[MD] Art and Stories

Steven Peterson peterson.steve at gmail.com
Fri Jun 4 05:28:11 PDT 2010


Hi Mary, Ian, Matt, Marsha, all,


> Could you say that fiction is more honest that non-fiction?  At least
> fiction acknowledges itself as such.


I agree, Mary. I would say that fiction CAN be more honest than
nonfiction. Someone could write a nonfiction book that is full of
inaccuracies or outright lies. I guess a nonfiction book can also be
competely factual yet completely trivial.

Fiction can certianly _ring_ true as well as feel contrived (which of
course it always is), but I think something more than "this sounds
like a story that actually could be true" is meant by Martel, Gaiman,
and maybe Tim O'Brien (The Things They Carried) when they call fiction
"true."

For example, in the Midsummer Night's Dream issue of Gaiman's Sandman
Puck says, "This is magnificent--and it's true! It never happened; yet
it is still true. What magic art is this?"

But what Gaiman mean by "true" here in putting these words in the
mouth of Puck? In what sense is Midsummer's Night Dream "true"?

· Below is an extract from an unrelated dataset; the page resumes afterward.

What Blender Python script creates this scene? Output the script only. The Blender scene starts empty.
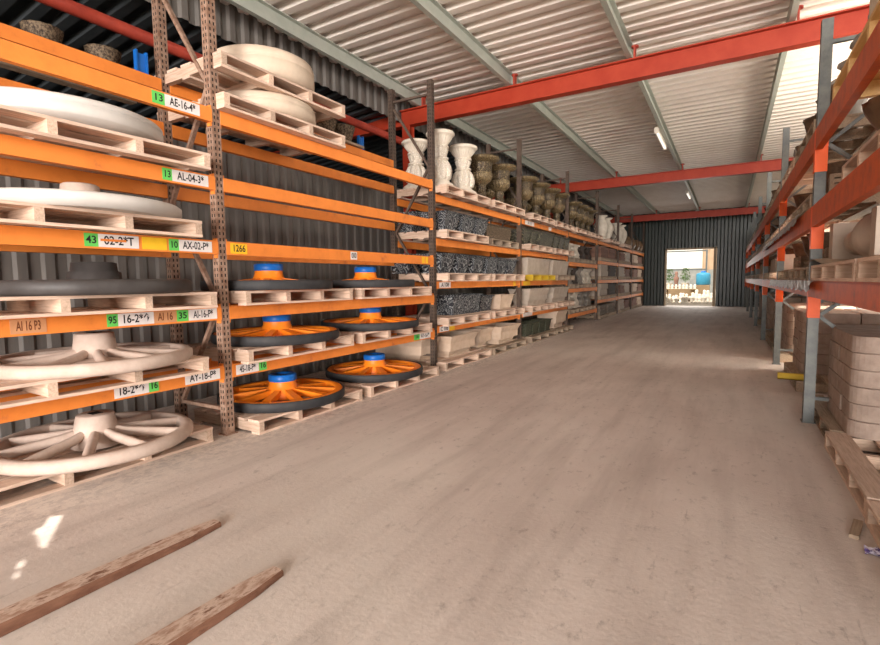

Gaiman and Martel aren't philosophers with a spelled out theory of
truth, but if they did have one, I don't think that it would be
coherent unless they distinguished at least two very different ways in
which they use the word "true." There are sentences that are true and
then there is the essence, Truth.

Personally, to be clear about truth, I like to keep truth as a word
that applies only to sentences and never treat truth as an essence.
Gaiman has his own literary purposes, but for my purposes, I usually
want to make the sort of claim like "Jesus is Truth" sound like
gibberish by asking, "Can a person be true or false? Is Jesus really
equivalent to that property which all true sentences share? Isn't it
more clear to say what if any specific sentences about Jesus are being
affirmed here?"

I would like to see people stop treating notions such as Truth,
Reason, Human Nature, etc. as essences for the same reason that we
(all of us listed in the address I think) would all like to see
certain appeals to God dropped from our vocabularies--appeals to such
essences impede our attempts to ask what we can become, what we should
do, and why we should do it by offering poor justifications for
current beliefs and putting unneeded constraints on ways we may make
life better. Such terms suggest that there is simply a Way Things
Really Are that we need to conform to and can never be imporved upon.
As Rorty put it, they are attempts to "lend our past practices the
prestige of the eternal."

I think when Gaiman says about Midsummer's Night Dream that it is
true, he means the sort of truth I denoted with a capital-t--something
like that it is a bit of Ultimate Truth. I think that is what he and
Martel and others are doing in calling fiction true, but I hope not.
What do you think?

When regarded as an eternal essence (not just the propert that true
sentences share but that entity or whatever that _makes_ sentences
true), Truth becomes an impediment to coming up with ways that we can
make ourselves better in the future. This capital-t Truth is something
that always looks backwards. People find it in the
past such as in a Shakespeare play or the Bible, while small-t truths
look to the future for justification. I would rather try to have a
bunch of good provisionally held truths than claim to have a piece of
Truth itself.

I think the idea of Truth in Yann Martel and Neil Gaiman's work,
though presented as something new, is part of that old idea that goes
back at least to Plato--the idea that we are hopelessly out of touch
with Reality, the idea that there is something "out there" with which
we need to try to get in touch. James called such a notion, "the
religious impulse."  If we want to be thorough-going in our irreligion
I think such Truth-talk about some eternal realm or idyllic past ought
to be dropped from our vocabularies and that we ought to instead
promote provisional truth-talk about our hopes for making a better
future for ourselves and our grandchildren.

We can find other ways to talk about how good Shakespeare is without
saying that his play is True in the sense of being deeply in touch
with an eternal essence. Midsummer's Night Dream doesn't tell us what
Human Nature really is. Instead, it is part of our human
self-creation. Humanity is not a Nature in this view but rather a
ongoing project that has a lot of promise. Midsummer's Night Dream
isn't good art because it conforms to something old or eternal but
because it makes us into something new, something better than we ever
were before.

What does all this say about Quality? Is Quality presented by Pirsig
as such an essence that we ought to get better intouch with?